Inerrancy as a doctrine itself provides no clear hermeneutic for discovering how the literal communications found in prose can be distinguished from the symbolic and metaphorical elements of poetry.
 
 
grant
16:38 / 11.12.08
The Song of Songs actually isn't the best example of the problem, since it declares at the outset that it's a song, and it's clear within the text that its literal, factual content is practically beside the point.

The problem is with things like the Book of Revelation, which is explicitly a dream experienced by John of Patmos in which the world more or less comes to an end. The role of dreams in the Bible is tricky, because they're generally revelations of some true, upcoming event, but told in symbolic language.

In the Old Testament, Joseph's big feat is interpreting the Pharaoh's dreams that warned of famine, and Daniel's parallel feat was interpreting a dream of the King of Babylon. These are explicitly symbolic, and the feat of interpreting these symbols (fat cows for Joseph, a funny statue for Daniel) leads to prosperous new beginnings for the Israelites.

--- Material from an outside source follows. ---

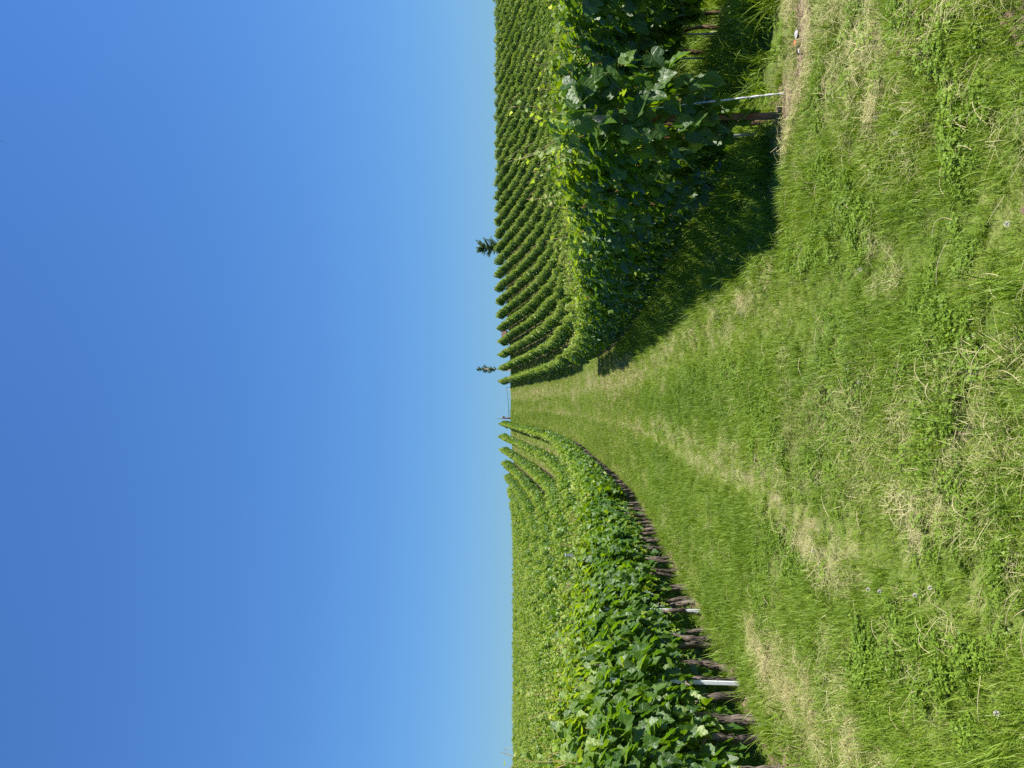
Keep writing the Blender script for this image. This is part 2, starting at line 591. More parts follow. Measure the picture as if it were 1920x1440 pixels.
def frames(N, rng, down=True):
    """leaf frames for blade normals N: tip hangs down and outward"""
    N = N / (np.linalg.norm(N, axis=1)[:, None] + 1e-9)
    T = np.array([0, 0, -1.0]) + rng.normal(0, .55, N.shape)
    T = T - (T * N).sum(1)[:, None] * N
    T /= np.linalg.norm(T, axis=1)[:, None] + 1e-9
    X = np.cross(T, N)
    return X, T, N


def canopy_w(z, top):
    """half width of the trained leaf wall at height z"""
    t = np.clip((z - .42) / (top - .42), 0, 1)
    return np.interp(t, [0, .12, .42, .70, .90, 1.0], [.07, .16, .29, .22, .10, .03])


def canopy(n, y0, y1, rng, side=None, top=1.78, seed=0, depth=(.55, 1.05), zlo=.42, jit=.42):
    """n leaf positions on the wall of vines; side +1/-1 keeps to one face"""
    y = rng.uniform(y0, y1, n)
    tp = top + .15 * (noise(y * 2.2, np.full(n, 3.3), seed) - .5) * 2
    u = rng.uniform(0, 1, n) ** .9
    z = zlo + (tp - zlo) * u
    low = zlo + .34 * noise(y * 2.1, np.full(n, 9.1), seed + 5)
    z = np.where(z < low, low + (tp - low) * rng.uniform(0, 1, n), z)
    s = rng.choice([-1.0, 1.0], n) if side is None else np.full(n, float(side))
    bul = .70 + .60 * noise(y * 2.3, z * 2.4, seed + 11)
    x = s * canopy_w(z, tp) * bul * rng.uniform(depth[0], depth[1], n)
    tt = np.clip((z - zlo) / (tp - zlo), 0, 1)
    N = np.stack([s * (.75 - .35 * tt), rng.normal(0, .12, n), .45 + .55 * tt ** 2], -1) + rng.normal(0, jit, (n, 3))
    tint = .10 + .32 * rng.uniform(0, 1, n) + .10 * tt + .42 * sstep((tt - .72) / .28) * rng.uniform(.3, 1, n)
    tint = np.where(rng.uniform(0, 1, n) < .035, .8, tint)
    size = np.interp(tt, [0, .5, .8, 1], [1.0, 1.05, .85, .55]) * rng.uniform(.55, 1.22, n)
    P = np.stack([x, y, z], -1)
    return P, N, tint, size


def leaves_mesh(bag, P, N, tint, size, tpl, tri, rng, mat_i=0):
    X, T, Nn = frames(N, rng)
    n, k = len(P), len(tpl)
    V = P[:, None, :] + size[:, None, None] * (tpl[None, :, 0:1] * X[:, None, :] + tpl[None, :, 1:2] * T[:, None, :] + tpl[None, :, 2:3] * Nn[:, None, :] * 1.0)
    F = (tri[None] + (np.arange(n) * k)[:, None, None]).reshape(-1, 3)
    bag.add(V.reshape(-1, 3), tris=F, tint=np.repeat(tint, k), mat=mat_i)


def shoots(n, y0, y1, rng, top=1.75, hmax=.55):
    """the loose shoots that stand above the wall: stems and the small leaves on them"""
    stems, P, N, T, Sz = [], [], [], [], []
    for _ in range(n):
        b = np.array([rng.normal(0, .06), rng.uniform(y0, y1), top - .25])
        h = rng.uniform(.25, hmax)
        lean = np.array([rng.normal(0, .16), rng.normal(0, .16), 1.0])
        pts = np.array([b + lean * h * t + np.array([rng.normal(0, .01), rng.normal(0, .01), 0]) + np.array([lean[0], lean[1], -.3]) * .25 * t * t * h for t in np.linspace(0, 1, 5)])
        stems.append(pts)
        m = rng.integers(4, 8)
        for j in range(m):
            t = (j + .6) / m
            p = pts[0] + (pts[-1] - pts[0]) * t + rng.normal(0, .03, 3)
            P.append(p); N.append((rng.normal(0, .6), rng.normal(0, .6), .8)); T.append(.55 + .42 * t * rng.uniform(.6, 1)); Sz.append(.72 - .42 * t)
    return stems, np.array(P), np.array(N), np.array(T), np.array(Sz)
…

So in something like Revelation, we get a dream without an interpretation. There are a few sub-interpretations within it (yes, symbols are used to represent other symbols), but overall, it leaves it up to the reader to interpret. When Revelation discusses a "lamb-like beast" or a woman riding a creature with 10 heads, it's really up to the reader to decide if this is literally a thing that is small and woolly and a lady on a giant deformed dinosaur, or a wicked person with Christ-like characteristics and a powerful religious organization controlling some kind of bureaucracy with 10 parts, or if it's a kind of allegory for elements of human consciousness or some other kind of thing.

There are similar problems in other books, when it's hard to tell how personal or historical a specific parable is meant to be taken, or how meaningful a description of a prophet's vision of flying wheels is meant to be - a symbol? A literal apparition? A literary device?

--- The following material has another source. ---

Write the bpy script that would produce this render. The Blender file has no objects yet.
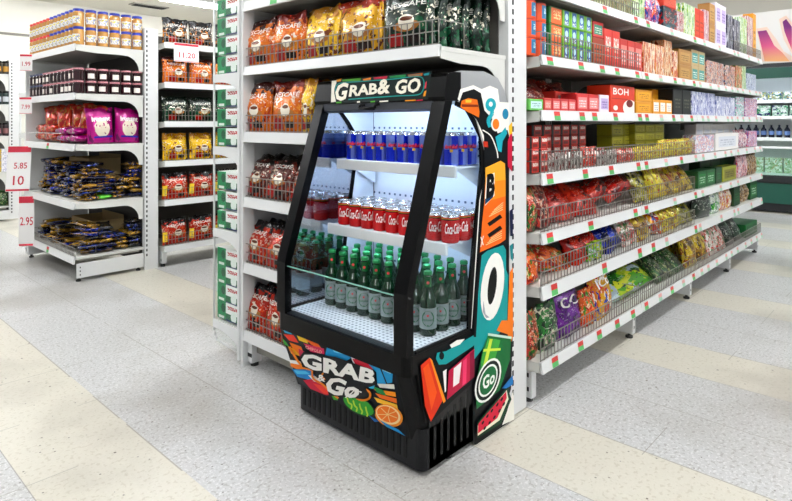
import bpy, math, random
from mathutils import Vector, Matrix
PI = math.pi
SC = bpy.context.scene
COL = SC.collection
# ------------------------------------------------------------------ camera model (level camera, shifted lens)
F, YAW, HOR, EYE = 587.6, 0.7515, 122.9, 1.30
CF = Vector((math.cos(YAW), math.sin(YAW), 0)); CR = Vector((math.sin(YAW), -math.cos(YAW), 0))
def ray(px, py):
    return CF + CR * ((px - 396) / F) + Vector((0, 0, -(py - HOR) / F))
def x_at(px, Y):
    d = ray(px, HOR); return Y * d.x / d.y
def y_at(px, X):
    d = ray(px, HOR); return X * d.y / d.x
def on_plane(px, py, p0, n):
    d = ray(px, py); o = Vector((0, 0, EYE))
    return o + d * ((p0 - o).dot(n) / d.dot(n))

# ------------------------------------------------------------------ materials
MATS = {}
class S:                                  # tiny node-maths wrapper
    def __init__(s, nt, sock): s.nt = nt; s.k = sock
    def _m(s, op, o, sw=False, o2=None):
        n = s.nt.nodes.new('ShaderNodeMath'); n.operation = op
        a, b = (o, s) if sw else (s, o)
        for i, q in enumerate((a, b, o2)):
            if q is None: continue
            if isinstance(q, S): s.nt.links.new(q.k, n.inputs[i])
            else: n.inputs[i].default_value = q
        return S(s.nt, n.outputs[0])
    def __add__(s, o): return s._m('ADD', o)
    def __sub__(s, o): return s._m('SUBTRACT', o)
    def __mul__(s, o): return s._m('MULTIPLY', o)
    def gt(s, o): return s._m('GREATER_THAN', o)
    def lt(s, o): return s._m('LESS_THAN', o)
    def mod(s, o): return s._m('FLOORED_MODULO', o)
    def absv(s): return s._m('ABSOLUTE', None)
    def mx(s, o): return s._m('MAXIMUM', o)
class Pat:
    def __init__(s, m, coord='Generated'):
        s.m = m; s.nt = m.node_tree
        tc = s.nt.nodes.new('ShaderNodeTexCoord'); s.vec = tc.outputs[coord]
        sp = s.nt.nodes.new('ShaderNodeSeparateXYZ'); s.nt.links.new(s.vec, sp.inputs[0])
        s.x, s.y, s.z = (S(s.nt, sp.outputs[i]) for i in range(3)); s.cur = None
    def rect(s, u0, u1, v0, v1, u=None, v=None):
        u = u or s.x; v = v or s.z
        return u.gt(u0) * u.lt(u1) * v.gt(v0) * v.lt(v1)
    def circ(s, cu, cv, r, asp=1.0):
        du = s.x - cu; dv = (s.z - cv) * asp
        return (du * du + dv * dv).lt(r * r)
    def noise(s, sc, th, detail=2, seed=0.0, dist=0.0, scale3=(1, 1, 1)):
        if getattr(s, 'vary', False):
            if not hasattr(s, 'vv'):
                oi = s.nt.nodes.new('ShaderNodeObjectInfo'); k = S(s.nt, oi.outputs['Random']) * 13.0
                va = s.nt.nodes.new('ShaderNodeVectorMath'); va.operation = 'ADD'; s.nt.links.new(s.vec, va.inputs[0]); s.nt.links.new(k.k, va.inputs[1]); s.vv = va.outputs[0]
            src = s.vv
        else: src = s.vec
        mp = s.nt.nodes.new('ShaderNodeMapping'); s.nt.links.new(src, mp.inputs[0])
        mp.inputs['Location'].default_value = (seed, seed * 1.7, seed * .3); mp.inputs['Scale'].default_value = scale3
        n = s.nt.nodes.new('ShaderNodeTexNoise'); s.nt.links.new(mp.outputs[0], n.inputs['Vector'])
        n.inputs['Scale'].default_value = sc; n.inputs['Detail'].default_value = detail; n.inputs['Distortion'].default_value = dist
        v = S(s.nt, n.outputs[0])
        return v if th is None else v.gt(th)
    def vor(s, sc, th, scale3=(1, 1, 1)):
        mp = s.nt.nodes.new('ShaderNodeMapping'); s.nt.links.new(s.vec, mp.inputs[0]); mp.inputs['Scale'].default_value = scale3
        n = s.nt.nodes.new('ShaderNodeTexVoronoi'); s.nt.links.new(mp.outputs[0], n.inputs['Vector']); n.inputs['Scale'].default_value = sc
        return S(s.nt, n.outputs[0]).lt(th)
    pw = 1.0
    def lay(s, col, mask):
        col = tuple(c ** s.pw for c in col)
        n = s.nt.nodes.new('ShaderNodeMix'); n.data_type = 'RGBA'
        if isinstance(mask, S): s.nt.links.new(mask.k, n.inputs[0])
        else: n.inputs[0].default_value = mask
        if isinstance(s.cur, tuple): n.inputs[6].default_value = (*s.cur, 1)
        else: s.nt.links.new(s.cur, n.inputs[6])
        n.inputs[7].default_value = (*col, 1); s.cur = n.outputs[2]
    def done(s, inp='Base Color'):
        if isinstance(s.cur, tuple): return
        s.nt.links.new(s.cur, s.m.node_tree.nodes['Principled BSDF'].inputs[inp])
def hexc(h):
    h = h.lstrip('#'); r = []
    for i in (0, 2, 4):
        c = int(h[i:i + 2], 16) / 255; r.append(c / 12.92 if c <= .04045 else ((c + .055) / 1.055) ** 2.4)
    return tuple(r)
def mat(name, col='#ffffff', rough=.5, metal=0.0, spec=.5, emit=None, es=1.0, coat=0.0):
    if name in MATS: return MATS[name]
    m = bpy.data.materials.new(name); m.use_nodes = True; b = m.node_tree.nodes['Principled BSDF']
    c = hexc(col) if isinstance(col, str) else col
    b.inputs['Base Color'].default_value = (*c, 1); b.inputs['Roughness'].default_value = rough
    b.inputs['Metallic'].default_value = metal; b.inputs['Specular IOR Level'].default_value = spec
    b.inputs['Coat Weight'].default_value = coat
    if emit:
        b.inputs['Emission Color'].default_value = (*hexc(emit), 1); b.inputs['Emission Strength'].default_value = es
    MATS[name] = m; return m
def pmat(name, base, layers, rough=.35, metal=0.0, coord='Generated', coat=0.0, spec=.5):
    """layers: function(p) that stacks colours with p.lay"""
    if name in MATS: return MATS[name]
    m = mat(name, base, rough, metal, spec, coat=coat); p = Pat(m, coord)
    if coord == 'Generated': p.pw = 1.35
    p.cur = tuple(c ** p.pw for c in hexc(base)); m.node_tree.nodes['Principled BSDF'].inputs[0].default_value = (*p.cur, 1); layers(p); p.done(); return m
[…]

And then, once you start spotting literary devices in what seem like histories....
 
 
Anna de Logardiere
20:00 / 11.12.08
Mist said only parts of the bible could be taken literally, but not the whole book then Haus said I think you'll have trouble finding anyone who states that the Bible has no allegory, poetry or metaphor in it, which is a bit of an assumption because the initial point was There are people who know how to read and use their brain. And then there are people who believe the bible is literally true. It's that simple. Well if you can't read and don't realise that the bible contains allegory, poetry or metaphor (or don't know what those words mean) then you end up with people who may believe the bible is literally true. You can't assume that there isn't anyone who thinks the bible isn't true in the entire world so his point isn't completely unfounded. The argument isn't theological, it's about experience of humanity and the assumption that everyone who follows the bible can or has read it is as big as the assumption that was initially made by Mist.
 
 
ONLY NICE THINGS
20:29 / 11.12.08
I would be interested if Mist's experience of humanity includes many people who cannot read and who believe the Bible to be literally true.
 
 
Tsuga
21:31 / 11.12.08
Sweet Jesus, mine does. Well, not many, but not as few as you'd think.
 
 
ONLY NICE THINGS
22:04 / 11.12.08
Who cannot read? Who are totally illiterate?
 
 
Tsuga
22:17 / 11.12.08
For reals. They do exist, you know, even in industrialized nations, especially where there's poverty (which I know, you know). I live in the rural Appalachians, and I really do know a number of people who are totally illiterate.
 
 
Anna de Logardiere
22:31 / 11.12.08
Types of people I have never met thus limiting my human experience and possibly making me doubt their existence if I believed that primary sources were the only sources of experience: people who voted for George W Bush, people with MS, anyone who is a nuclear scientist, anyone who owns a pet snake. I still take it as read that all of these people exist somewhere in the same way that I believe that guns are weapons although I have never seen one used in that way. Does that make me naive? If someone says to me that they believe that there are some people in the world who cannot read and that a proportion of those people believe that the bible is literally true my response is that yes, there probably are some people who think that. I couldn't guess at or confirm numbers or locate them geographically but I couldn't do that with anyone with a pet snake. The idea that our experience of humanity is based purely (or even mainly in the internet age) on people we have met is peculiar to me. Most of the people I have met have been pro-choice and anti-capital punishment but I don't even believe that's representative of the majority of people in the country. So who cares if Mist has met these mythical people? It's not insane to suggest that there are some even if there are 4 of them in the world.

It's not that I necessarily think that Mist's approach to this thread was the right one (the initial 'and' was poor but an easy mistake to make), his first statement was torturously lacking in explanation but your argument isn't hitting the spot for me either especially that last bit.
 
 
ONLY NICE THINGS
22:36 / 11.12.08
Except that Mist divides the world into those who can read and use their brain, and those who believe the Bible is literally true. My experience of humanity, both personal and mediated, suggests that the world does not divide neatly into these sections, in part because Biblical Literalism is fuzzier and more complex than Mist's idea of it and in part because there are people who believe that in some sense the Bible is literally true who are also able to read.
 
 
Tsuga
22:44 / 11.12.08
By the way, I feel maybe I should point out (not that it's too very relevant to the discussion), out of the people I know who cannot read, three I can think of are real, hardcore, fire-and-brimstone-go-to-church-every-Sunday-grind-the-dust-of-prayer-into-their-repentant-knees types. Of the others, I know most would call themselves "believers", without really going to church or acting very afraid of hell.

edit:kriss-kross there
 
 
Proinsias
23:29 / 16.12.08
It seems that he just keep his views rather quite.